At the same time, Clinton and Trump both view peaceful international exchanges with a suspicion the Libertarians do not share, seeing trade as something to be managed and massaged in the interest of fairness. Although "much of what goes on under the guise of free trade really is crony capitalism," Johnson says, the genuine article is mutually beneficial by definition. Weld is confident that "free trade is always going to benefit the United States."
The Libertarians' idea of free trade includes labor.

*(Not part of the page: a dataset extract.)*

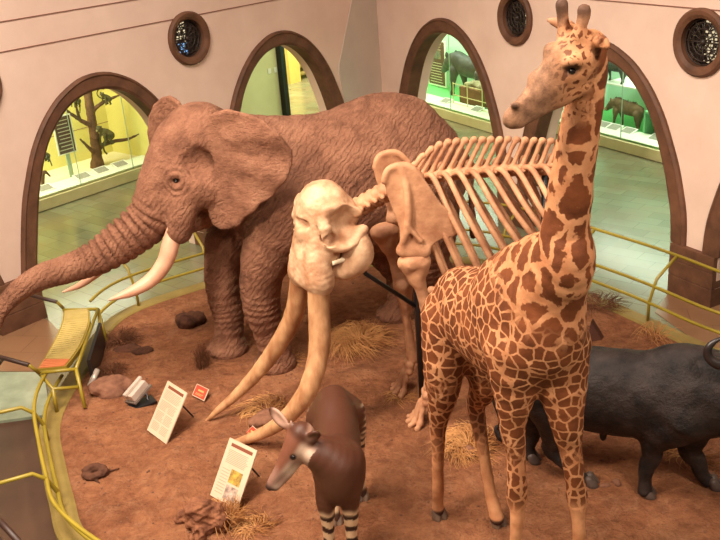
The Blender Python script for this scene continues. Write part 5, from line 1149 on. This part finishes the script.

While Trump wants to build a wall on the border with Mexico and promises to forcibly eject 11 million unauthorized immigrants, Johnson supports a liberalized work visa system that would facilitate rather than hinder the hiring of people from other countries.
Johnson thinks the same market forces that make international trade a win-win proposition can be used to improve education and health care, two parts of the economy that are dominated by government subsidies and regulations. Recognizing the distorting influence of the monstrous and mystifying Internal Revenue Code, he supports replacing the income tax with a national consumption tax.

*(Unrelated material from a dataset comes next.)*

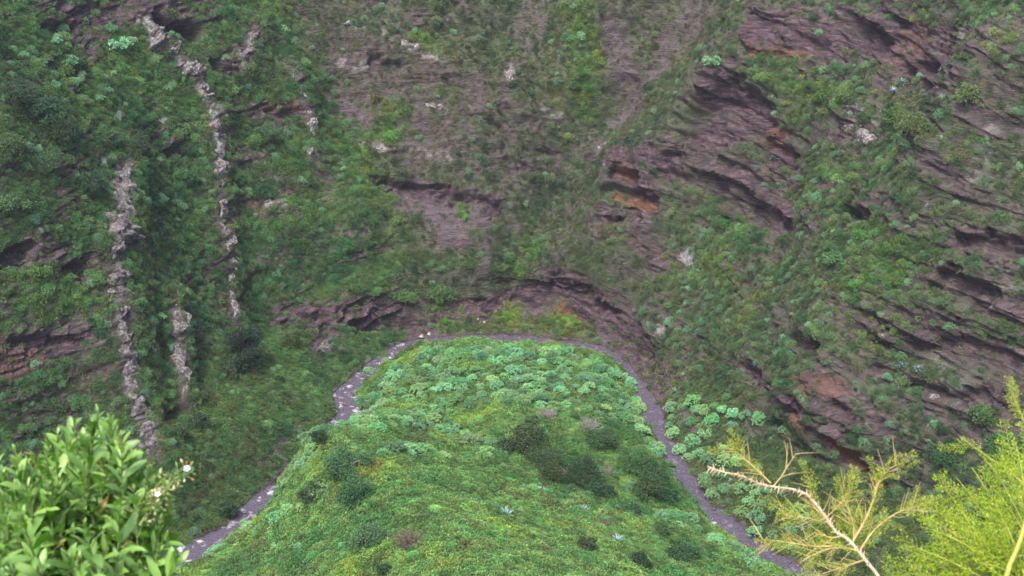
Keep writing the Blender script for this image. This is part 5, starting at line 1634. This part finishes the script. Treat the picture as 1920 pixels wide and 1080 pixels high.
def twig(mb, pts, r0, r1, dist=FD, k=6, org=root2):
    P_ = catmull(np.array([near(x, y, dist) for x, y in pts]), 5) - org
    mb.tube(P_, np.linspace(r0, r1, len(P_)), k)
    return P_
# pale upright stem and yellowing outer shoots
twig(sb, [(1885, 1090), (1893, 1060), (1909, 1024), (1924, 975)], 0.008, 0.006, FD - 0.2)
for pts in ([(1940, 930), (1900, 890), (1850, 855), (1800, 820)], [(1945, 830), (1920, 788), (1905, 755), (1893, 728)], [(1930, 1040), (1880, 1045), (1832, 1043)]):
    P_ = twig(sb, pts, 0.003, 0.0012, FD - 0.1)
    n = len(P_)
    for j in range(2, n):
        if j % 2 == 0 and pts[0][1] < 1000:
            d = P_[min(j, n - 1)] - P_[j - 2]
            add_spray(shrub, DRY_S[rng.integers(0, 4)] if rng.uniform() < .65 else GREEN_S[0], P_[j - 1], unit(d) + rng.normal(size=3) * 0.3, rng.uniform(0.3, 0.55), rng)
link('branches', sb.mesh('branches', [M_GSTEM], True), shrub)

root3 = near(1690, 1190, FD - 0.25)
root3 = np.array([root3[0] + 0.05, root3[1] + 0.12, 0])
root3[2] = hill_z(root3[0], root3[1]) - 0.03
thorny = link('thorny_branch', None)
thorny.location = root3
tag(thorny, 'pale thorny half-dry branch arching in front of the stream', 'branch')
tbm = MB()
D3 = FD - 0.25
low_pt = near(1660, 1110, D3) - root3
tbm.tube([(0, 0, 0), low_pt * 0.5 + np.array([.02, 0.01, 0]), low_pt], [0.010, 0.009, 0.0075], 7)
MAIN = twig(tbm, [(1660, 1110), (1646, 1080), (1617, 1043), (1592, 1013), (1567, 996), (1546, 966), (1525, 939), (1508, 925), (1490, 918), (1455, 913), (1427, 908), (1406, 899), (1384, 890), (1356, 885), (1326, 874)], 0.0047, 0.0013, D3, 7, root3)
link('stem', tbm.mesh('stem', [M_THORN], True), thorny)
thm = []
for v in range(3):
    mb_ = MB()
    mb_.tube([(0, 0, -0.002), (0.004, 0, 0.0), (0.011 + 0.004 * v, 0.001 * v, 0.002)], [0.004, 0.0026, 0.0004], 5)
    thm.append(mb_.mesh('thorn', [M_THORN], True))
for j in range(8, len(MAIN) - 1, 1):
    d = unit(MAIN[j + 1] - MAIN[j])
    for rep in range(1 if j % 2 else 2):
        sd = unit(np.cross(d, rng.normal(size=3)))
        x_ = unit(sd + d * 0.3)
        y_ = unit(np.cross([0, 0, 1.0], x_))
        o = link('thorn', thm[rng.integers(0, 3)], thorny)
        o.location = MAIN[j] + sd * 0.001
        o.rotation_euler = Matrix(np.stack([x_, y_, np.cross(x_, y_)], 1).tolist()).to_euler()
        k = rng.uniform(0.6, 1.2)
        o.scale = (k, k, k)
SIDE = [([(1451, 911), (1465, 893), (1478, 872), (1492, 851)], 0.0022, 3), ([(1445, 906), (1425, 886), (1402, 866), (1387, 852), (1371, 840)], 0.0022, 6), ([(1599, 1015), (1614, 990), (1627, 965), (1638, 935), (1645, 910), (1655, 893), (1668, 879), (1687, 869)], 0.0034, 9),
        ([(1613, 1031), (1634, 1000), (1655, 980), (1683, 961), (1705, 954), (1724, 949)], 0.003, 5), ([(1606, 1032), (1585, 1028), (1560, 1028), (1535, 1036), (1506, 1050)], 0.0028, 7), ([(1560, 1024), (1525, 1024), (1495, 1020), (1465, 1015), (1430, 1011)], 0.0022, 9),
        ([(1553, 980), (1530, 975), (1505, 970), (1472, 967)], 0.002, 6), ([(1550, 970), (1570, 950), (1590, 925), (1592, 905)], 0.0018, 5), ([(1580, 1005), (1560, 1008), (1540, 1003), (1526, 999)], 0.002, 3), ([(1560, 990), (1540, 965), (1525, 945), (1520, 915)], 0.0018, 4), ([(1600, 1020), (1600, 985), (1590, 955), (1578, 930)], 0.0018, 5), ([(1620, 1050), (1590, 1060), (1560, 1070), (1530, 1080)], 0.002, 5)]
for pts, r, ntw in SIDE:
    mb_ = MB()
    P_ = twig(mb_, pts, r, r * 0.3, D3, 5, root3)
    for j in range(ntw * 2):
        b = P_[rng.integers(2, len(P_))]
        ax = unit(P_[-1] - P_[0])
        d = unit(ax + unit(np.cross(ax, [0, -0.8, 0.6])) * rng.choice([-1, 1]) * rng.uniform(.5, 1.1) + rng.normal(size=3) * 0.2)
        l_ = rng.uniform(0.03, 0.075)
        mb_.tube([b, b + d * l_ * .5 + rng.normal(size=3) * .002, b + d * l_], [0.0011, 0.0008, 0.0004], 4)
    tw_ = link('twig', mb_.mesh('twig', [M_TAN], True), thorny)
    n = len(P_)
    for j in range(3, n, 3):
        if ntw >= 4:
            add_spray(tw_, DRY_S[rng.integers(0, 4)], P_[j - 1], unit(P_[j] - P_[j - 2]) + rng.normal(size=3) * 0.35, rng.uniform(0.3, 0.6), rng)
for k in range(11):                                     # thin green sprays hanging behind the branch
    x, y = rng.uniform(1510, 1660), rng.uniform(940, 1070)
    add_spray(thorny, GREEN_S[rng.integers(0, 6)] if rng.uniform() < .5 else DRY_S[rng.integers(0, 4)], near(x, y, D3 + 0.06) - root3, np.array([-0.9, 0.1, 0.45]) + rng.normal(size=3) * 0.3, rng.uniform(0.4, 0.7), rng)


# ------------------------------------------------------------------ the air of the ravine
def haze_box(density):
    lo, hi = np.array([-110.0, -6.0, -3.0]), np.array([110.0, 215.0, 128.0])
    V = np.array([(x, y, z) for x in (lo[0], hi[0]) for y in (lo[1], hi[1]) for z in (lo[2], hi[2])])
    F = np.array([(0, 1, 3, 2), (4, 6, 7, 5), (0, 4, 5, 1), (2, 3, 7, 6), (0, 2, 6, 4), (1, 5, 7, 3)])
    m, nt, out = new_mat("haze")
    v = nd(nt, "ShaderNodeVolumePrincipled")
    v.inputs['Color'].default_value = (0.82, 0.86, 1.0, 1)
    v.inputs['Density'].default_value = density
    v.inputs['Anisotropy'].default_value = 0.2
    nt.links.new(v.outputs[0], out.inputs['Volume'])
    tag(link('haze', np_mesh('haze', V, F, m)), 'thin bluish haze filling the ravine', None, None, 'stuff')
haze_box(0.00017)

Although many of these positions sound familiar, the Libertarian ticket is unique in espousing all of them, based on a consistent commitment to limited government and individual freedom. Johnson describes his message as "fiscally conservative" and "socially liberal," while Weld says "we want the government out of your pocketbook and out of your bedroom."
I'm not sure that's a winning combination, even in an election where the two major-party candidates are disliked by most voters. But it deserves a hearing.